Data flow: end-to-end order creation
The following sequence illustrates how all layers interact for a single Waiter → Chef order:
[WaiterViewModel.createOrder()]
│
├─ Room.insert(OrderEntity, syncStatus=PENDING/SYNCED)
├─ if online: FirebaseOrderRepository.createOrder(order)
│ FirebaseTableRepository.assignOrderToTable(tableId, orderId)
│ Room.updateStatus(orderId, "SYNCED")
└─ refreshOrdersFromRoom() → _orders.emit(activeOrders)
[Firebase Realtime Database] ←── new "orders/{id}" node written
│
└─ ChefViewModel.listenToNewOrders() collects emission
│
├─ Room.insert(OrderEntity, syncStatus=SYNCED)
├─ refreshOrdersFromRoom() → _orders.emit(activeOrders)
└─ showNewOrderNotification()
[Chef taps "Aceptar"]
│
└─ ChefViewModel.acceptOrder(orderId)
│
├─ Room.insert(entity.copy(status="ACEPTADO", syncStatus=PENDING))

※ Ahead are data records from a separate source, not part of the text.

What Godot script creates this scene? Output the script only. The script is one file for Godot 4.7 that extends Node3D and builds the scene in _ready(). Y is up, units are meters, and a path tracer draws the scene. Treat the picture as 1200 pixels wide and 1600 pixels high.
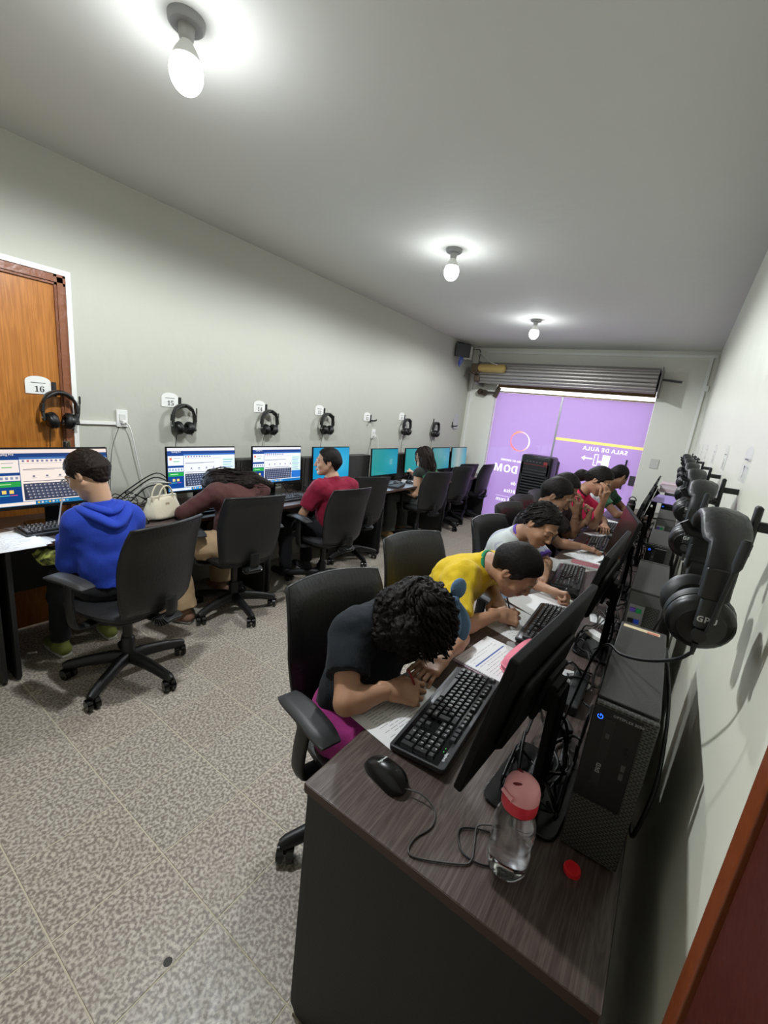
extends Node3D

# ---------- naming and tagging ----------
var used := {}
func numbered(n: String) -> String:
	var k: int = used.get(n, -1) + 1
	used[n] = k
	return n if k == 0 else "%s_%03d" % [n, k]

func thing(called: String, label: String, category: String, group := "", xf := Transform3D()) -> Node3D:
	var o := Node3D.new()
	o.name = numbered(called)
	add_child(o)
	o.transform = xf
	meta(o, label, category, group)
	return o

func meta(o: Node, label: String, category: String, group := "") -> void:
	o.set_meta("label", label)
	o.set_meta("category", category)
	if group != "":
		o.set_meta("group", group)

func part(called: String, m: Mesh, mat: Material, parent: Node, xf := Transform3D()) -> MeshInstance3D:
	var o := MeshInstance3D.new()
	o.mesh = m
	o.material_override = mat
	o.transform = xf
	if parent == null:
		o.name = numbered(called)
		add_child(o)
	else:
		o.name = called
		parent.add_child(o, true)
	return o

func single(called: String, m: Mesh, mat: Material, label: String, category: String, group := "", xf := Transform3D()) -> MeshInstance3D:
	var o := part(called, m, mat, null, xf)
	meta(o, label, category, group)
	return o

func struct(called: String, m: Mesh, mat: Material, parent: Node = null, xf := Transform3D()) -> MeshInstance3D:
	var o := part(called, m, mat, parent, xf)
	if parent == null:
		o.set_meta("kind", "structure")
	return o

func copy_of(src: Node3D, label: String, group := "", xf := Transform3D()) -> Node3D:
	var c: Node3D = src.duplicate()
	var base := src.name.trim_suffix("")
	var at := base.rfind("_")
	if at > 0 and base.substr(at + 1).is_valid_int():
		base = base.substr(0, at)
	c.name = numbered(base)
	add_child(c)
	c.transform = xf
	c.set_meta("label", label)
	if group != "":
		c.set_meta("group", group)
	return c

# x to the right, h up, d away from the camera
func V(x: float, h: float, d: float) -> Vector3:
	return Vector3(x, h, -d)

func T(p: Vector3, turn := 0.0) -> Transform3D:
	return Transform3D(Basis(Vector3.UP, turn), p)

func facing(p: Vector3, fwd: Vector3, up := Vector3.UP) -> Transform3D:   # local -z along fwd
	var z := -fwd.normalized()
	var x := up.cross(z).normalized()
	return Transform3D(Basis(x, z.cross(x), z), p)

# ---------- mesh building ----------
class G:
	var v := PackedVector3Array()
	var n := PackedVector3Array()
	var t := PackedVector2Array()
	var c := PackedColorArray()
	var ix := PackedInt32Array()
	var col := Color.WHITE

	func vert(p: Vector3, nn: Vector3, uv := Vector2.ZERO) -> int:
		v.append(p); n.append(nn); t.append(uv); c.append(col)
		return v.size() - 1

	func tri(a: int, b: int, d: int) -> void:   # wound so that Godot sees the side the normals point to
		var f := (v[b] - v[a]).cross(v[d] - v[a])
		if f.dot(n[a] + n[b] + n[d]) > 0.0:
			ix.append(a); ix.append(d); ix.append(b)
		else:
			ix.append(a); ix.append(b); ix.append(d)

	func quad(a: int, b: int, d: int, e: int) -> void:
		tri(a, b, d); tri(a, d, e)

	func face(ps: Array, uvs := []) -> void:
		var nn: Vector3 = (ps[1] - ps[0]).cross(ps[2] - ps[0]).normalized()
		var k := v.size()
		for i in ps.size():
			vert(ps[i], nn, uvs[i] if uvs.size() else Vector2(ps[i].x, ps[i].z))
		for i in range(1, ps.size() - 1):
			tri(k, k + i, k + i + 1)

	# box with rounded edges
	func box(p: Vector3, s: Vector3, b := 0.0, bs := Basis()) -> G:
		var h := s * 0.5
		b = minf(b, minf(h.x, minf(h.y, h.z)) * 0.95)
		var id := {}
		for ax in 3:
			for sg in [-1, 1]:
				var q := []
				for k in 4:
					var w := Vector3.ZERO
					var i1 := (ax + 1) % 3
					var i2 := (ax + 2) % 3
					var s1 := -1 if k == 0 or k == 3 else 1
					var s2 := -1 if k < 2 else 1
					w[ax] = sg * h[ax]
					w[i1] = s1 * (h[i1] - b)
					w[i2] = s2 * (h[i2] - b)
					var nn := Vector3.ZERO
					nn[ax] = sg
					var sgn := Vector3i.ZERO
					sgn[ax] = sg; sgn[i1] = s1; sgn[i2] = s2
					var uv := Vector2(w[i1] / s[i1] + 0.5, w[i2] / s[i2] + 0.5)
					if ax == 0: uv = Vector2(uv.y, 1.0 - uv.x)
					if ax == 2: uv = Vector2(uv.x, 1.0 - uv.y)
					var r := vert(p + bs * w, bs * nn, uv)
					id[[ax, sgn]] = r
					q.append(r)
				quad(q[0], q[1], q[2], q[3])
		if b > 0.0:
			for ax in 3:
				var i1 := (ax + 1) % 3
				var i2 := (ax + 2) % 3
				for s1 in [-1, 1]:
					for s2 in [-1, 1]:
						var lo := Vector3i.ZERO
						lo[ax] = -1; lo[i1] = s1; lo[i2] = s2
						var hi := lo
						hi[ax] = 1
						quad(id[[i1, lo]], id[[i1, hi]], id[[i2, hi]], id[[i2, lo]])
			for sx in [-1, 1]:
				for sy in [-1, 1]:
					for sz in [-1, 1]:
						var k := Vector3i(sx, sy, sz)
						tri(id[[0, k]], id[[1, k]], id[[2, k]])
		return self

	# profile of (radius, height); sharp corners stay sharp
	func lathe(prof: Array, seg := 20, xf := Transform3D()) -> G:
		for i in prof.size() - 1:
			var a: Vector2 = prof[i]
			var b: Vector2 = prof[i + 1]
			var d := (b - a).normalized()
			var na := Vector2(d.y, -d.x)
			var nb := na
			if i > 0:
				var e: Vector2 = (a - prof[i - 1]).normalized()
				if e.dot(d) > 0.72: na = (na + Vector2(e.y, -e.x)).normalized()
			if i < prof.size() - 2:
				var e: Vector2 = (prof[i + 2] - b).normalized()
				if e.dot(d) > 0.72: nb = (nb + Vector2(e.y, -e.x)).normalized()
			var k := v.size()
			for j in seg + 1:
				var an := TAU * j / seg
				var cs := cos(an)
				var sn := sin(an)
				vert(xf * Vector3(a.x * cs, a.y, a.x * sn), (xf.basis * Vector3(na.x * cs, na.y, na.x * sn)).normalized(), Vector2(float(j) / seg, float(i) / prof.size()))
				vert(xf * Vector3(b.x * cs, b.y, b.x * sn), (xf.basis * Vector3(nb.x * cs, nb.y, nb.x * sn)).normalized(), Vector2(float(j) / seg, float(i + 1) / prof.size()))
			for j in seg:
				var o := k + j * 2
				quad(o, o + 1, o + 3, o + 2)
		return self

	func ball(p: Vector3, r: Vector3, seg := 12, bs := Basis()) -> G:
		var k := v.size()
		var rings := maxi(4, seg / 2)
		for i in rings + 1:
			var a := PI * i / rings
			for j in seg + 1:
				var b := TAU * j / seg
				var u := Vector3(sin(a) * cos(b), cos(a), sin(a) * sin(b))
				vert(p + bs * (u * r), (bs * (u / r)).normalized(), Vector2(float(j) / seg, float(i) / rings))
		for i in rings:
			for j in seg:
				var o := k + i * (seg + 1) + j
				quad(o, o + 1, o + seg + 2, o + seg + 1)
		return self

	# tube along points; r is a number or an array of radii; flat squeezes along the frame's second axis
	func tube(ps: Array, r, seg := 8, flat := 1.0, ref := Vector3(0.31, 0.9, 0.2), caps := true) -> G:
		var m := ps.size()
		var k := v.size()
		var side := Vector3.ZERO
		for i in m:
			var d: Vector3 = (ps[mini(i + 1, m - 1)] - ps[maxi(i - 1, 0)]).normalized()
			if i == 0:
				side = ref.cross(d)
				if side.length() < 0.01: side = Vector3(1, 0.1, 0.3).cross(d)
				side = side.normalized()
			else:
				side = (side - d * side.dot(d)).normalized()
			var up := d.cross(side)
			var rr: float = r[i] if r is Array else r
			for j in seg + 1:
				var a := TAU * j / seg
				vert(ps[i] + (side * cos(a) + up * sin(a) * flat) * rr, (side * cos(a) * flat + up * sin(a)).normalized(), Vector2(float(j) / seg, float(i) / m))
		for i in m - 1:
			for j in seg:
				var o := k + i * (seg + 1) + j
				quad(o, o + 1, o + seg + 2, o + seg + 1)
		if caps:
			for e in 2:
				var i0 := 0 if e == 0 else m - 1
				var d: Vector3 = ps[0] - ps[1] if e == 0 else ps[m - 1] - ps[m - 2]
				d = d.normalized()
				var q := vert(ps[i0], d)
				var first := v.size()
				for j in seg + 1:
					vert(v[k + i0 * (seg + 1) + j], d)
				for j in seg:
					tri(q, first + j, first + j + 1)
		return self

	# outline in xy pushed along z from -depth/2 to depth/2, bevelled by b
	func prism(poly: PackedVector2Array, depth: float, xf := Transform3D(), b := 0.0, smooth := 0.5) -> G:
		var m := poly.size()
		if Geometry2D.is_polygon_clockwise(poly):
			poly.reverse()
		var inner := poly
		if b > 0.0:
			inner = PackedVector2Array()
			for i in m:
				var e1 := (poly[i] - poly[(i + m - 1) % m]).normalized()
				var e2 := (poly[(i + 1) % m] - poly[i]).normalized()
				var nn := Vector2(-e1.y, e1.x) + Vector2(-e2.y, e2.x)
				inner.append(poly[i] + nn.normalized() * b / maxf(0.5, nn.length() * 0.5))
		var tris := Geometry2D.triangulate_polygon(inner)
		var h := depth * 0.5
		for sg in [-1.0, 1.0]:
			var k := v.size()
			for q in inner:
				vert(xf * Vector3(q.x, q.y, h * sg), xf.basis * Vector3(0, 0, sg), q)
			for i in range(0, tris.size(), 3):
				tri(k + tris[i], k + tris[i + 1], k + tris[i + 2])
		for i in m:
			var i2 := (i + 1) % m
			var e := (poly[i2] - poly[i]).normalized()
			var e0 := (poly[i] - poly[(i + m - 1) % m]).normalized()
			var e3 := (poly[(i2 + 1) % m] - poly[i2]).normalized()
			var na := Vector2(e.y, -e.x)
			var nb := na
			if e0.dot(e) > smooth: na = (na + Vector2(e0.y, -e0.x)).normalized()
			if e3.dot(e) > smooth: nb = (nb + Vector2(e3.y, -e3.x)).normalized()
			var wa := xf.basis * Vector3(na.x, na.y, 0)
			var wb := xf.basis * Vector3(nb.x, nb.y, 0)
			var z := h - b
			var q0 := vert(xf * Vector3(poly[i].x, poly[i].y, -z), wa, Vector2(0, 0))
			var q1 := vert(xf * Vector3(poly[i2].x, poly[i2].y, -z), wb, Vector2(1, 0))
			var q2 := vert(xf * Vector3(poly[i2].x, poly[i2].y, z), wb, Vector2(1, 1))
			var q3 := vert(xf * Vector3(poly[i].x, poly[i].y, z), wa, Vector2(0, 1))
			quad(q0, q1, q2, q3)
			if b > 0.0:
				for sg in [-1.0, 1.0]:
					var zz := xf.basis * Vector3(0, 0, sg)
					var a0 := vert(xf * Vector3(poly[i].x, poly[i].y, z * sg), wa)
					var a1 := vert(xf * Vector3(poly[i2].x, poly[i2].y, z * sg), wb)
					var a2 := vert(xf * Vector3(inner[i2].x, inner[i2].y, h * sg), zz)
					var a3 := vert(xf * Vector3(inner[i].x, inner[i].y, h * sg), zz)
					quad(a0, a1, a2, a3)
		return self

	# closed pillow: f(u, w) gives the middle surface, th(u, w) the half thickness, u and w from -1 to 1
	func pillow(nu: int, nw: int, f: Callable, th: Callable) -> G:
		var mid := PackedVector3Array()
		for i in nu + 1:
			for j in nw + 1:
				mid.append(f.call(2.0 * i / nu - 1.0, 2.0 * j / nw - 1.0))
		var w1 := nw + 1
		for sg in [1.0, -1.0]:
			var k := v.size()
			var pos := PackedVector3Array()
			for i in nu + 1:
				for j in w1:
					var du := mid[mini(i + 1, nu) * w1 + j] - mid[maxi(i - 1, 0) * w1 + j]
					var dw := mid[i * w1 + mini(j + 1, nw)] - mid[i * w1 + maxi(j - 1, 0)]
					pos.append(mid[i * w1 + j] + du.cross(dw).normalized() * sg * float(th.call(2.0 * i / nu - 1.0, 2.0 * j / nw - 1.0)))
			for i in nu + 1:
				for j in w1:
					var du := pos[mini(i + 1, nu) * w1 + j] - pos[maxi(i - 1, 0) * w1 + j]
					var dw := pos[i * w1 + mini(j + 1, nw)] - pos[i * w1 + maxi(j - 1, 0)]
					vert(pos[i * w1 + j], du.cross(dw).normalized() * sg, Vector2(float(i) / nu, float(j) / nw))
			for i in nu:
				for j in nw:
					var o := k + i * w1 + j
					quad(o, o + 1, o + w1 + 1, o + w1)
		# rim
		var ring := []
		for i in nu + 1: ring.append(i * w1)
		for j in range(1, w1): ring.append(nu * w1 + j)
		for i in range(nu - 1, -1, -1): ring.append(i * w1 + nw)
		for j in range(nw - 1, 0, -1): ring.append(j)
		var tot := (nu + 1) * w1
		var base := v.size() - 2 * tot
		var cen := Vector3.ZERO
		for q in mid: cen += q
		cen /= mid.size()
		for i in ring.size():
			var a: int = ring[i]
			var b: int = ring[(i + 1) % ring.size()]
			var pa := v[base + a]; var pb := v[base + b]; var pc := v[base + tot + b]; var pd := v[base + tot + a]
			var nn := (pb - pa).cross(pd - pa)
			if nn.length() < 1e-12: continue
			nn = nn.normalized()
			if nn.dot((pa + pb) * 0.5 - cen) < 0: nn = -nn
			quad(vert(pa, nn), vert(pb, nn), vert(pc, nn), vert(pd, nn))
		return self

	func add(o: G, xf: Transform3D) -> G:
		var k := v.size()
		for i in o.v.size():
			v.append(xf * o.v[i]); n.append((xf.basis * o.n[i]).normalized()); t.append(o.t[i]); c.append(o.c[i])
		var flip := xf.basis.determinant() < 0
		for i in range(0, o.ix.size(), 3):
			ix.append(k + o.ix[i])
			ix.append(k + o.ix[i + (2 if flip else 1)])
			ix.append(k + o.ix[i + (1 if flip else 2)])
		return self

	func mesh() -> ArrayMesh:
		var a := []
		a.resize(Mesh.ARRAY_MAX)
		a[Mesh.ARRAY_VERTEX] = v; a[Mesh.ARRAY_NORMAL] = n; a[Mesh.ARRAY_TEX_UV] = t; a[Mesh.ARRAY_COLOR] = c; a[Mesh.ARRAY_INDEX] = ix
		var m := ArrayMesh.new()
		m.add_surface_from_arrays(Mesh.PRIMITIVE_TRIANGLES, a)
		return m

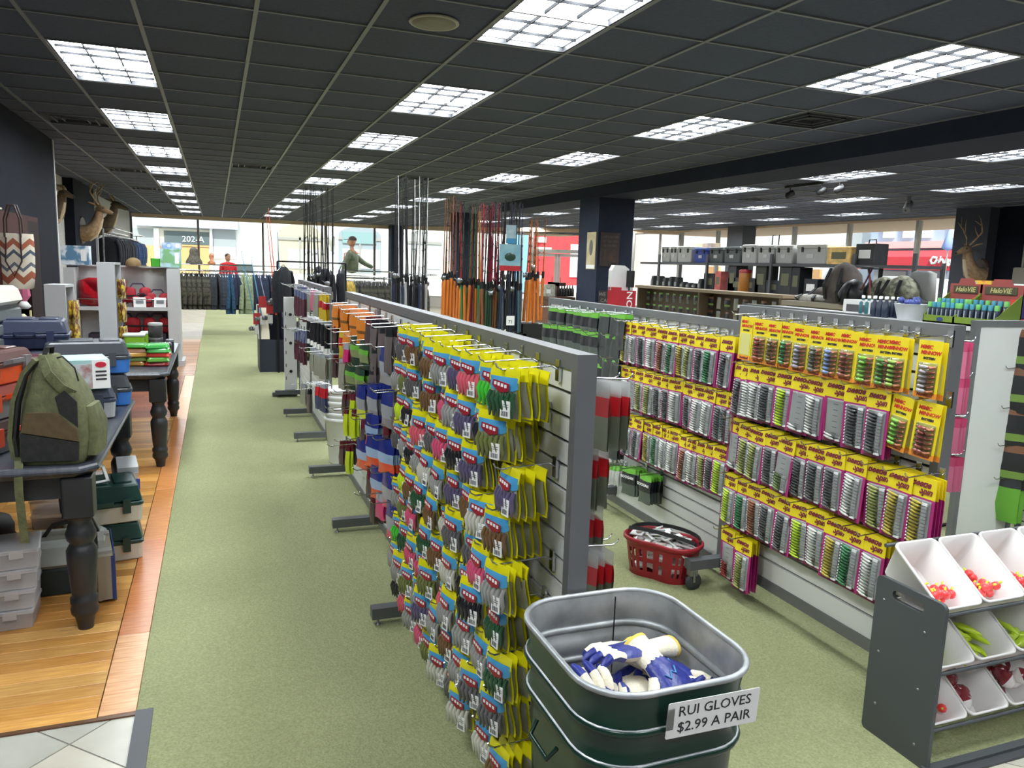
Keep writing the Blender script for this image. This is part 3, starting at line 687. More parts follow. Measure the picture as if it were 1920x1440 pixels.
K = {
 'orange': ('orange bait bag', pouch_mesh('bait_bag', .12, .17, [(.2,sol('pack_peach',(226,150,90))),(.45,orange),(.12,sol('pack_brown',(120,80,40))),(.4,orange)])),
 'green': ('dark green lure pouch', pouch_mesh('lure_pouch', .125, .16, [(.35,dgreen),(.2,lgreen),(.3,sol('pack_sage',(128,140,96))),(.25,dgreen)])),
 'blue': ('navy-topped silver lure pouch', pouch_mesh('lure_pouch', .125, .18, [(.4,navyp),(.35,silverp),(.25,tintp)])),
 'navy': ('navy-orange lure pouch', pouch_mesh('lure_pouch', .13, .17, [(.42,navyp),(.3,sol('pack_sky',(150,176,206))),(.35,sol('pack_coral',(226,88,54)))])),
 'skirt': ('maroon skirted jig pack', pouch_mesh('jig_pack', .05, .16, [(.3,maroonp),(.7,sol('pack_dusk',(86,70,72)))], .015)),
 'tube': ('dark clear worm tube', pouch_mesh('worm_tube', .06, .22, [(.2,blackp),(.8,sol('pack_smoke',(104,96,94)))], .015)),
 'chart': ('long chartreuse jig pack', pouch_mesh('jig_pack', .05, .18, [(.2,maroonp),(.8,chart)], .014)),
 'stick': ('slim black blade box', pouch_mesh('blade_box', .035, .24, [(.12,silverp),(.72,blackp),(.18,paper)], .008)),
 'clear': ('clear pack of pale baits', pouch_mesh('bait_pack', .1, .2, [(.15,silverp),(.85,sol('pack_mist',(150,152,138)))], .014)),
 'pink': ('hot pink bait bag', pouch_mesh('bait_bag', .09, .13, [(.25,silverp),(.75,pinkp)])),
 'rose': ('rose pink glitter bait bag', pouch_mesh('bait_bag', .1, .17, [(.25,sol('pack_rosehead',(196,70,110))),(.75,sol('pack_rose',(206,110,140)))])),
 'gold': ('yellow red-print bait bag', pouch_mesh('bait_bag', .07, .2, [(.3,sol('pack_gold',(206,178,52))),(.3,redp_),(.5,MATS['pack_gold'])])),
 'redblue': ('red and blue float tube', pouch_mesh('float_tube', .05, .22, [(.15,silverp),(.4,redp_),(.6,sol('pack_steelblue',(60,74,110)))], .02)),
 'rodtube': ('burgundy float stick', pouch_mesh('float_stick', .035, .3, [(.35,sol('pack_slate',(104,112,142))),(.65,sol('pack_wine',(96,58,70)))], .012)),
 'redclear': ('clear red bait bag', pouch_mesh('bait_bag', .13, .2, [(.22,clearp),(.28,redp_),(.5,sol('pack_moss',(110,116,96)))], .02)),
 'googan': ('lime-topped black lure pouch', pouch_mesh('lure_pouch', .11, .17, [(.18,lgreen),(.4,blackp),(.42,sol('pack_gunmetal',(84,92,86)))])),
 'gunmetal': ('lime-topped grey lure pouch', pouch_mesh('lure_pouch', .1, .22, [(.12,lgreen),(.9,sol('pack_charcoal',(60,64,64)))])),
 'spoon': ('silver spoon lure pack', pouch_mesh('spoon_pack', .03, .13, [(.25,lgreen),(.8,sol('pack_chrome',(196,198,196)))], .02)),
 'camo': ('black frog lure pack', pouch_mesh('lure_pack', .14, .2, [(.2,sol('pack_rust',(120,78,52))),(.5,blackp),(.2,sol('pack_frog',(120,150,70))),(.3,blackp)])),
 'limebox': ('lime green lure box', pouch_mesh('lure_box', .12, .2, [(.2,blackp),(.8,lgreen)], .02)),
}
def hang(kind, px, py, n, X, where, dx=.02, rz=18, sgn=1, color=None, hx=None, scale=1):
    "n packs on one hook, the front one's top at the pixel; they recede toward sgn*X"
    p = P(px, py, X=X); what, me = K[kind]
    for i in range(n):
        nm = me.name.split('.')[0]
        lab = f'{what}, {where}' if n == 1 else f'front {what}, {where}' if i == 0 else f'{what} {ORD[i]} from front, {where}'
        tag(put(nm, me, None, (p.x+sgn*dx*i, p.y+random.uniform(-.006, .006), p.z), (0, 0, rad(rz+random.uniform(-7, 7)+(0 if sgn > 0 else 180))), color, scale), lab, 'lure pack', f'{what}s {where}')
    hook(p.x+sgn*dx*n+.02 if sgn > 0 else p.x-.12, p.y, p.z+.006, f'hook for {what}, {where}', 0 if sgn > 0 else pi)
# orange and dark packs, top row behind the yellow bags
for i, (x, y, kd, n) in enumerate(((628,572,'orange',4),(645,576,'orange',4),(662,584,'orange',4),(678,592,'orange',3),(690,598,'skirt',4),(700,604,'tube',4),(715,612,'tube',4),(728,618,'tube',4))):
    hang(kd, x, y, n, .76, f'{ORD[i]} along the top row past the yellow bags')
for i, (x, y, kd, n) in enumerate(((628,612,'skirt',4),(641,620,'gold',3),(652,626,'orange',3),(666,634,'green',5),(682,642,'green',4),(700,650,'tube',3),(722,655,'blue',5))):
    hang(kd, x, y, n, .76, f'{ORD[i]} along the second row past the yellow bags', color=(150,150,150))
hang('pink', 648, 648, 2, .74, 'under the orange bags')
for i, (x, y, kd, n) in enumerate(((627,668,'skirt',4),(640,676,'clear',3),(656,684,'green',4),(674,690,'green',5),(696,690,'tube',3))):
    hang(kd, x, y, n, .75, f'{ORD[i]} along the third row over the buckets')
for i, (x, y, kd, n) in enumerate(((645,738,'skirt',5),(660,742,'chart',2),(676,726,'blue',3),(698,724,'blue',6),(728,736,'blue',4),(742,740,'tube',3))):
    hang(kd, x, y, n, .74, f'{ORD[i]} along the row beside the buckets', color=(200,214,60) if i == 2 else (128,128,132))
for i, (x, y, kd, n) in enumerate(((648,768,'chart',2),(662,772,'chart',2),(680,790,'skirt',5),(697,780,'navy',3),(722,800,'skirt',4))):
    hang(kd, x, y, n, .735, f'{ORD[i]} along the row under the navy pouches')
for i, (x, y, kd, n) in enumerate(((640,830,'skirt',6),(652,838,'chart',2),(678,826,'navy',4),(700,820,'navy',6),(724,828,'navy',5))):
    hang(kd, x, y, n, .73, f'{ORD[i]} along the fifth row beside the yellow bags')
for i, (x, y, kd, n) in enumerate(((692,884,'skirt',4),(708,880,'navy',5),(728,890,'blue',4),(698,930,'skirt',5),(712,930,'pink',2),(736,946,'blue',3))):
    hang(kd, x, y, n, .735, f'{ORD[i]} of the lowest packs beside the yellow bags', color=(214,86,110))
# second run
for i, (x, y) in enumerate(((553,536),(558,537),(563,539),(568,541))):
    hang('rodtube', x, y, 2, .70, f'{ORD[i]} in the upper rod tube row')
    hang('rodtube', x, y+82, 2, .70, f'{ORD[i]} in the lower rod tube row')
for i, (x, y, kd) in enumerate(((577,545,'clear'),(585,547,'rose'),(592,550,'clear'),(601,553,'gold'),(608,556,'gold'))): hang(kd, x, y, 2, .76, f'{ORD[i]} in the top row beyond the gap')
for i, (x, y) in enumerate(((577,596),(583,598),(589,600),(596,602),(603,604),(610,607))): hang('stick', x, y, 2, .76, f'{ORD[i]} stick beyond the gap', rz=30)
for i, (x, y, kd) in enumerate(((574,645,'green'),(584,655,'clear'),(594,662,'clear'),(604,666,'clear'))): hang(kd, x, y, 3, .76, f'{ORD[i]} in the third row beyond the gap')
for i, (x, y, kd) in enumerate(((568,722,'clear'),(578,732,'tube'),(594,720,'redblue'),(602,722,'redblue'),(607,724,'redblue'))): hang(kd, x, y, 2, .76, f'{ORD[i]} in the lowest row beyond the gap')
# aisle side of the yellow bag gondola (facing the magenta cards)
for i, (x, y) in enumerate(((1126,716),(1150,718),(1112,834),(1105,945),(1112,1020),(1124,1030))):
    hang('redclear', x, y, 3, 1.08, f'{ORD[i]} behind the dark end post', dx=.03, sgn=-1, rz=20)
for i, (y, z) in enumerate(((2.3,.9),(2.5,.55),(2.2,.62))): hook(XG+.03, y, z, f'bare chrome peg hook behind the end post, {ORD[i]} of three', pi)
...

├─ FirebaseOrderRepository.updateOrderStatus(orderId, "ACEPTADO")
├─ updateInventoryForOrder(orderId)
│ FirebaseProductRepository.updateProductStock(...)
│ FirebaseInventoryRepository.updateStock(...)
└─ Room.updateStatus(orderId, "SYNCED")
[WaiterViewModel.setupFirebaseRealtimeUpdates()]
└─ listenToOrderChanges() receives updated order
└─ showStatusChangeNotification() → _notifications.emit(ORDER_ACCEPTED)